Describe the main ideas behind greedy algorithms.
A greedy algorithm works by making a sequence of decision. Each decision is made by optimizing locally, asking what is the best thing to do for the next step. Once a decision is made, it is final, and will not be undone. The algorithm commits to its decisions.
What problem does Dijkstra's algorithm solve?
Dijkstra's algorithm finds shortest paths in a graph from all vertices to a given vertex.
Is the vertex cover problem known to be NP-complete, or is that only conjectured? Is it known whether the vertex cover problem is in the class P? Is it known whether the vertex cover problem is in the class NP?
The vertex cover problem is known to be NP-complete. (We proved it in class.) The vertex cover problem is known to be in NP. (There is a nondeterministic polynomial time algorithm to solve it.) If P and NP are different classes, then the vertex cover problem is not in P. However, nobody knows whether P and NP are different; that is only conjectured. So it is only a conjecture that leads to the conclusion that the vertex cover problem is not in P.
Do problem 17.2-5.
This one I will leave to you. If you solved the Professor Midas problem above it, you should have no problem with this one.
The partition problem is as follows. You are given a list of positive integers. You would like to create two sublists of the input list, with each number in exactly one of the sublists, so that the sum of the numbers in each sublist is the same. Describe a nondeterministic polynomial time algorithm for the partition problem.
Guess a way to partition the input list into two piles. If there are n values in the list, this is just a matter of selecting n bits, each telling whether one of the numbers goes into the first or second pile.
Compute the sum of each pile. If the two sums are the same, then answer yes. If not, answer "I don't know".

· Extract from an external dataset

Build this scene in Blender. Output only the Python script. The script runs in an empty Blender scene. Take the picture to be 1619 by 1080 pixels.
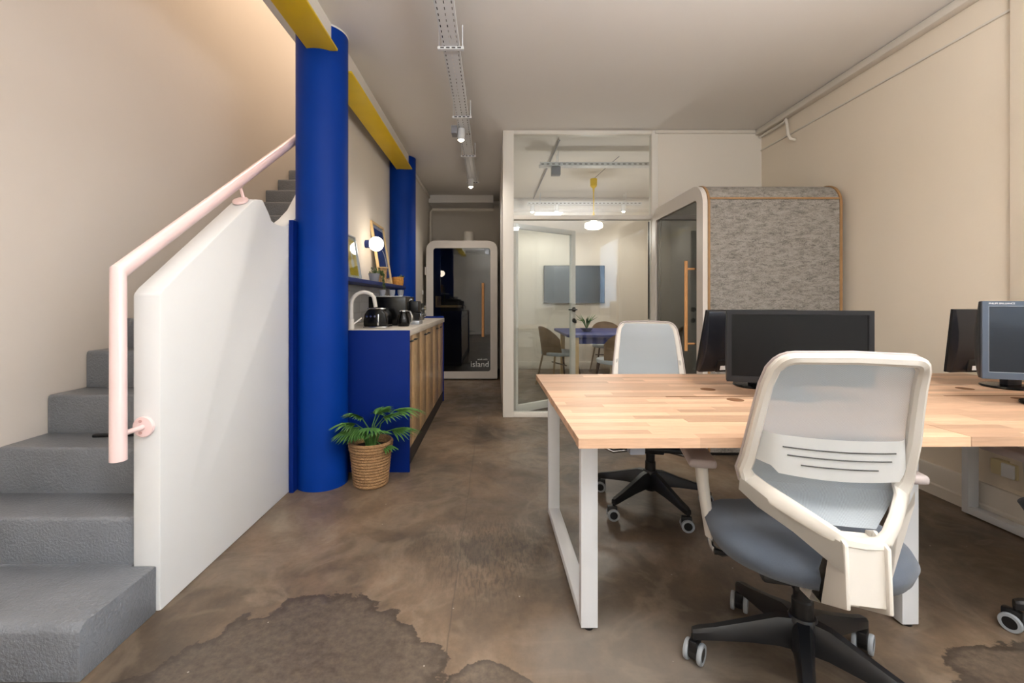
import bpy, bmesh, math, random
from math import sin, cos, pi, radians as R
from mathutils import Vector as V, Matrix
random.seed(7)
scn = bpy.context.scene
col = scn.collection

# ------------------------------------------------------------------ camera, world, lights, exposure
H = 1.125
cam = bpy.data.objects.new('camera', bpy.data.cameras.new('camera'))
cam.location = (0, 0, H); cam.rotation_euler = (pi/2, 0, 0)
cam.data.sensor_width = 36; cam.data.lens = 36*715/1619
cam.data.shift_x = 0.017; cam.data.shift_y = -0.0395
cam.data.clip_start = .02
col.objects.link(cam); scn.camera = cam

w = bpy.data.worlds.new('world'); scn.world = w; w.use_nodes = True
w.node_tree.nodes['Background'].inputs[0].default_value = (.72, .86, 1, 1)
w.node_tree.nodes['Background'].inputs[1].default_value = 1.6
scn.view_settings.view_transform = 'Standard'; scn.view_settings.look = 'None'
scn.view_settings.gamma = 1; scn.view_settings.use_curve_mapping = False
scn.view_settings.exposure = 0.50

def area(name, loc, rot, sx, sy, power, color):
    l = bpy.data.lights.new(name, 'AREA'); l.shape = 'RECTANGLE'; l.size = sx; l.size_y = sy
    l.energy = power; l.color = color
    o = bpy.data.objects.new(name, l); o.location = loc; o.rotation_euler = rot; col.objects.link(o); return o
def point(name, loc, power, color, r=.04):
    l = bpy.data.lights.new(name, 'POINT'); l.energy = power; l.color = color; l.shadow_soft_size = r
    o = bpy.data.objects.new(name, l); o.location = loc; col.objects.link(o); return o
def spot(name, loc, power, color, angle=100, r=.03):
    l = bpy.data.lights.new(name, 'SPOT'); l.energy = power; l.color = color; l.shadow_soft_size = r
    l.spot_size = R(angle); l.spot_blend = .7
    o = bpy.data.objects.new(name, l); o.location = loc; col.objects.link(o); return o

DAY = (.62, .80, 1.0); WARM = (1.0, .84, .68); SOFT = (1.0, .93, .85); NEUT = (.94, .97, 1.0)
# daylight through the shop window behind the camera
area('side_window_daylight', (2.66, -1.05, 1.68), (0, R(90), 0), 1.5, 1.6, 84, DAY)
# ceiling luminaires, with unseen uplights added to brighten the ceiling
area('front_ceiling_light', (1.0, .35, 2.74), (0, 0, 0),   .5, .5, 15, SOFT)
area('rear_ceiling_light', (.3, -1.3, 2.74), (0, 0, 0), .5, .5, 13, NEUT)
area('fill_uplight', (1.2, .3, 2.0), (R(180), 0, 0), 1.2, .6, 78, (.97, .98, 1))
area('fill_uplight_rear', (0, -1.2, 2.1), (R(180), 0, 0), 1.0, .5, 36, (.95, .98, 1))
area('stairwell_light', (-1.65, 3.3, 4.75), (0, 0, 0), .5, 1.8, 20, WARM)
area('left_ceiling_light', (-.9, .9, 2.74), (0, R(25), 0), .5, 1.2, 9, SOFT)
area('upper_landing_light', (-1.67, 5.6, 4.2), (R(-60), 0, 0), .5, .8, 8, WARM)

# ------------------------------------------------------------------ materials
MATS = {}
def lin(c):
    return tuple(((x/255)/12.92 if x/255 <= .04045 else ((x/255+.055)/1.055)**2.4) for x in c) + (1,)
def mat(name, rgb, rough=.6, metal=0, spec=.5, noise=0, nscale=8, bump=0, bscale=60, coat=0, rand=0, stretch=None, emit=0, ecol=None, sheen=0):
    m = bpy.data.materials.new(name); m.use_nodes = True; nt = m.node_tree; N = nt.nodes; L = nt.links
    b = N['Principled BSDF']; c = lin(rgb)
    b.inputs['Base Color'].default_value = c; b.inputs['Roughness'].default_value = rough
    b.inputs['Metallic'].default_value = metal; b.inputs['Specular IOR Level'].default_value = spec
    b.inputs['Coat Weight'].default_value = coat; b.inputs['Sheen Weight'].default_value = sheen
    tc = N.new('ShaderNodeTexCoord'); mp = N.new('ShaderNodeMapping'); L.new(tc.outputs['Object'], mp.inputs[0])
    if stretch: mp.inputs['Scale'].default_value = stretch
    if noise or rand:
        n = N.new('ShaderNodeTexNoise'); n.inputs['Scale'].default_value = nscale; n.inputs['Detail'].default_value = 6
        L.new(mp.outputs[0], n.inputs['Vector'])
        hs = N.new('ShaderNodeHueSaturation'); hs.inputs['Color'].default_value = c
        mr = N.new('ShaderNodeMapRange'); mr.inputs['To Min'].default_value = 1-noise; mr.inputs['To Max'].default_value = 1+noise
        mr.inputs['From Min'].default_value = .3; mr.inputs['From Max'].default_value = .7
        L.new(n.outputs['Fac'], mr.inputs['Value'])
        if rand:
            oi = N.new('ShaderNodeObjectInfo'); r2 = N.new('ShaderNodeMapRange')
            r2.inputs['To Min'].default_value = 1-rand; r2.inputs['To Max'].default_value = 1+rand*.6
            L.new(oi.outputs['Random'], r2.inputs['Value'])
            mu = N.new('ShaderNodeMath'); mu.operation = 'MULTIPLY'
            L.new(mr.outputs[0], mu.inputs[0]); L.new(r2.outputs[0], mu.inputs[1]); L.new(mu.outputs[0], hs.inputs['Value'])
        else: L.new(mr.outputs[0], hs.inputs['Value'])
        L.new(hs.outputs[0], b.inputs['Base Color'])
    if bump:
        n2 = N.new('ShaderNodeTexNoise'); n2.inputs['Scale'].default_value = bscale; n2.inputs['Detail'].default_value = 4
        L.new(mp.outputs[0], n2.inputs['Vector'])
        bp = N.new('ShaderNodeBump'); bp.inputs['Strength'].default_value = bump; bp.inputs['Distance'].default_value = .01
        L.new(n2.outputs['Fac'], bp.inputs['Height']); L.new(bp.outputs[0], b.inputs['Normal'])
    if emit:
        b.inputs['Emission Color'].default_value = lin(ecol or rgb); b.inputs['Emission Strength'].default_value = emit
    MATS[name] = m; return m

wallw = mat('plaster_cream', (232, 224, 212), .85, noise=.02, nscale=1.5, bump=.05, bscale=35)
wallr = mat('plaster_right', (234, 221, 202), .85, noise=.02, nscale=1.5, bump=.05, bscale=30)
wallp = mat('plaster_stair', (222, 211, 200), .85, noise=.02, nscale=1.2, bump=.08, bscale=20)
parw = mat('plaster_white', (226, 226, 225), .7, noise=.012, nscale=2, bump=.05, bscale=25)
ceilm = mat('ceiling_paint', (238, 234, 229), .9, noise=.012, nscale=1)
white = mat('white_paint', (232, 227, 218), .5)
trimw = mat('trim_white', (226, 218, 206), .55)
wmetal = mat('white_metal', (224, 225, 227), .35, noise=.01)
lumb = mat('lumbar_white', (236, 235, 232), .4)
wplast = mat('white_plastic', (212, 206, 197), .38, bump=.02, bscale=500)
blue = mat('blue_paint', (0, 52, 142), .5, spec=.15, noise=.05, nscale=5, bump=.05, bscale=30)
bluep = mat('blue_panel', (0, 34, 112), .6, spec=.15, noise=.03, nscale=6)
shelfb = mat('blue_shelf', (24, 46, 110), .5)
yell = mat('yellow_paint', (238, 200, 0), .45, noise=.02)
pink = mat('pink_paint', (242, 212, 209), .3, noise=.02, nscale=4, coat=.3)
stepm = mat('grey_step_paint', (116, 119, 125), .38, noise=.1, nscale=5, bump=.5, bscale=110)
black = mat('black_plastic', (14, 14, 16), .4)
blackm = mat('black_metal', (20, 21, 24), .35, noise=.05)
gloss = mat('black_gloss', (7, 7, 8), .22, spec=.4)
chrome = mat('chrome', (210, 212, 215), .15, metal=1)
fabric = mat('grey_blue_fabric', (78, 86, 98), .95, noise=.06, nscale=400, bump=.2, bscale=600, sheen=.2)
armg = mat('grey_pad', (176, 164, 160), .6)
tyre = mat('caster_grey', (150, 154, 158), .6)
wood = mat('beech_stave', (208, 170, 140), .45, noise=.09, nscale=14, rand=.30, stretch=(1, 12, 12), spec=.35)
woode = mat('oak_edge', (158, 120, 78), .5, noise=.1, nscale=20, stretch=(1, 1, 1))
woodh = mat('wood_handle', (206, 148, 92), .45, noise=.06, nscale=20)
ply = mat('plywood', (222, 190, 140), .5, noise=.06, nscale=8)
tilem = mat('white_tile', (226, 226, 222), .22, noise=.01, rand=.02)
grout = mat('grout', (190, 188, 182), .9)
counter = mat('worktop', (205, 196, 184), .45, noise=.12, nscale=6, stretch=(5, .6, 5))
toe = mat('dark_kick', (42, 34, 30), .7)
basketm = mat('seagrass', (158, 122, 84), .9, noise=.35, nscale=70, bump=.8, bscale=120, stretch=(1, 1, 2.2))
soil = mat('soil', (40, 28, 20), .95, noise=.3, nscale=60)
leafm = mat('palm_leaf', (84, 126, 62), .42, noise=.25, nscale=9, rand=.2)
leafd = mat('dark_leaf', (88, 108, 62), .5, noise=.2, nscale=30)
mons = mat('monitor_shell', (22, 24, 30), .32, noise=.05)
monb = mat('monitor_bezel', (26, 26, 28), .45, spec=.3)
monb2 = mat('monitor_bezel_slate', (74, 84, 98), .3)
screen = mat('screen_off', (9, 9, 10), .35, spec=.25)
screen2 = mat('screen_off_slate', (28, 34, 42), .25, coat=.2)
silver = mat('silver', (180, 184, 190), .35, metal=.6)
lab = mat('white_label', (225, 225, 225), .5)
boothw = mat('booth_frame', (212, 204, 196), .45)
feltd = mat('booth_inside', (80, 80, 82), .95, noise=.15, nscale=60)
tvm = mat('tv_screen', (46, 62, 76), .25)
tabb = mat('blue_table', (52, 62, 130), .4)
shellm = mat('chair_shell', (150, 126, 96), .5, noise=.08, nscale=12)
cushion = mat('light_cushion', (186, 192, 198), .9)
darkw = mat('dark_wood', (78, 52, 36), .5)
blindm = mat('blind_slat', (205, 215, 226), .7)
ceram = mat('ceramic', (140, 142, 150), .4)
beige = mat('socket_beige', (206, 192, 150), .5)
glow = mat('lamp_glow', (255, 244, 224), .5, emit=4, ecol=(255, 240, 215))
glows = mat('spot_glow', (255, 244, 224), .5, emit=22, ecol=(255, 236, 205))
gold = mat('yellow_print', (222, 190, 30), .35, noise=.12, nscale=14)
bprint = mat('blue_print', (62, 70, 104), .35, noise=.5, nscale=9)
paper = mat('paper', (228, 224, 216), .6)
bamboo = mat('woven_bamboo', (178, 142, 98), .7, noise=.4, nscale=60, bump=.6, bscale=80)
orangeb = mat('orange_basket', (200, 140, 66), .8, noise=.25, nscale=60, bump=.7, bscale=90)

def felt():
    m = mat('grey_felt', (128, 120, 112), .98); nt = m.node_tree; N = nt.nodes; L = nt.links; b = N['Principled BSDF']
    tc = N.new('ShaderNodeTexCoord'); mp = N.new('ShaderNodeMapping'); mp.inputs['Scale'].default_value = (1, 1, 2.8)
    L.new(tc.outputs['Object'], mp.inputs[0])
    n1 = N.new('ShaderNodeTexNoise'); n1.inputs['Scale'].default_value = 14; n1.inputs['Detail'].default_value = 10; n1.inputs['Roughness'].default_value = .75
    n1.inputs['Distortion'].default_value = .6
    n2 = N.new('ShaderNodeTexNoise'); n2.inputs['Scale'].default_value = 90; n2.inputs['Detail'].default_value = 6; n2.inputs['Distortion'].default_value = 1.5
    L.new(mp.outputs[0], n1.inputs['Vector']); L.new(mp.outputs[0], n2.inputs['Vector'])
    mx = N.new('ShaderNodeMath'); mx.operation = 'ADD'; L.new(n1.outputs['Fac'], mx.inputs[0])
    m2 = N.new('ShaderNodeMath'); m2.operation = 'MULTIPLY'; m2.inputs[1].default_value = .8; L.new(n2.outputs['Fac'], m2.inputs[0]); L.new(m2.outputs[0], mx.inputs[1])
    cr = N.new('ShaderNodeValToRGB'); e = cr.color_ramp.elements
    e[0].position = .62; e[0].color = lin((58, 55, 52)); e[1].position = 1.15; e[1].color = lin((158, 152, 145))
    L.new(mx.outputs[0], cr.inputs[0]); L.new(cr.outputs[0], b.inputs['Base Color'])
    return m
feltg = felt()

def reed():
    m = mat('reed_front', (196, 152, 98), .28, coat=.6); nt = m.node_tree; N = nt.nodes; L = nt.links; b = N['Principled BSDF']
    tc = N.new('ShaderNodeTexCoord'); mp = N.new('ShaderNodeMapping'); mp.inputs['Scale'].default_value = (1, 1, .14)
    L.new(tc.outputs['Object'], mp.inputs[0])
    n1 = N.new('ShaderNodeTexNoise'); n1.inputs['Scale'].default_value = 120; n1.inputs['Detail'].default_value = 5; n1.inputs['Distortion'].default_value = .4
    L.new(mp.outputs[0], n1.inputs['Vector'])
    cr = N.new('ShaderNodeValToRGB'); e = cr.color_ramp.elements
    e[0].position = .35; e[0].color = lin((168, 124, 76)); e[1].position = .66; e[1].color = lin((240, 206, 154))
    L.new(n1.outputs['Fac'], cr.inputs[0]); L.new(cr.outputs[0], b.inputs['Base Color']); b.inputs['Coat Roughness'].default_value = .12
    return m
reedm = reed()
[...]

Remark. Notice that the bits selected in step 1 are NOT selected at random. There is no randomization here. Randomized algorithms are a completely different class of algorithms. Here, you should think of the bits as being selected by an oracle who knows how to select them to make the answer be yes, when that is possible.
Suppose that A and B are two sets that belong to the class NP. Show that the intersection of A and B is also a member of NP.
Since A and B are in NP, there is a nondeterministic algorithm for each of them. That is, every member of A has an easily checked certificate showing that it is in A, and every member of B has an easily checked certificate showing that it is in B. We need to find an easily checked certificate showing that a given value is in both A and B. Just take the certificates for membership in A and membership in B and combine them. So a certificate for membership in A intersected with B has the form (C1,C2), where C1 is a certificate that the given value is in A, and C2 is a certificate that the given value is in B.
To check certificate (C1,C2), check that both certificates are valid. (Of course, C1 is checked using the checking algorithm for A and C2 is checked using the checking algorithm for B.)
By the way: If A is a set of strings then the complement of a set A is the set of all strings that do not belong to A. The same kind argument does not work to show that if A is in NP then the complement of A is also in NP. Can you see why? It is conjectured that, if A is NP-complete, then the complement of A is not in NP.
The independent set problem is as follows. The input consists of an undirected graph G and a positive integer k. You are asked whether graph G has an independent set of size at least k. An independent set in a graph is a set of vertices that are mutually nonadjacent. That is, none of them are adjacent to any of the other ones. Prove that the vertex cover problem reduces to the independent set problem.
The reduction from vertex cover to independent set is function f given by f(G,k) = (G,n-k) where n is the number of vertices in G.
Function f is clearly computable in polynomial time. All that is required is to count the number of vertices in G, and do a little arithmetic.
We need to show that G has a vertex cover of size k if and only if G has an independent set of size n-k. It suffices to show a correspondence between vertex covers and independent sets.
Choose a vertex cover S of G having size k. Take the set I of vertices not in S. There cannot be an edge between any two members of I, because if there were, S would not cover all of the edges. Hence, I must be an independent set. Since I has size n-k, G has an independent set of size n-k.
Choose an independent set I of G having size n-k. Take the set S of all vertices that are not in I. Then S must be a vertex cover of G. Any edge not covered by S would have to be between two vertices that are not in S. But there are no such edges, since I is an independent set. Since S has size n-(n-k) = k, G must have a vertex cover of size k.
So f is a polynomial time reduction from the vertex cover problem to the independent set problem.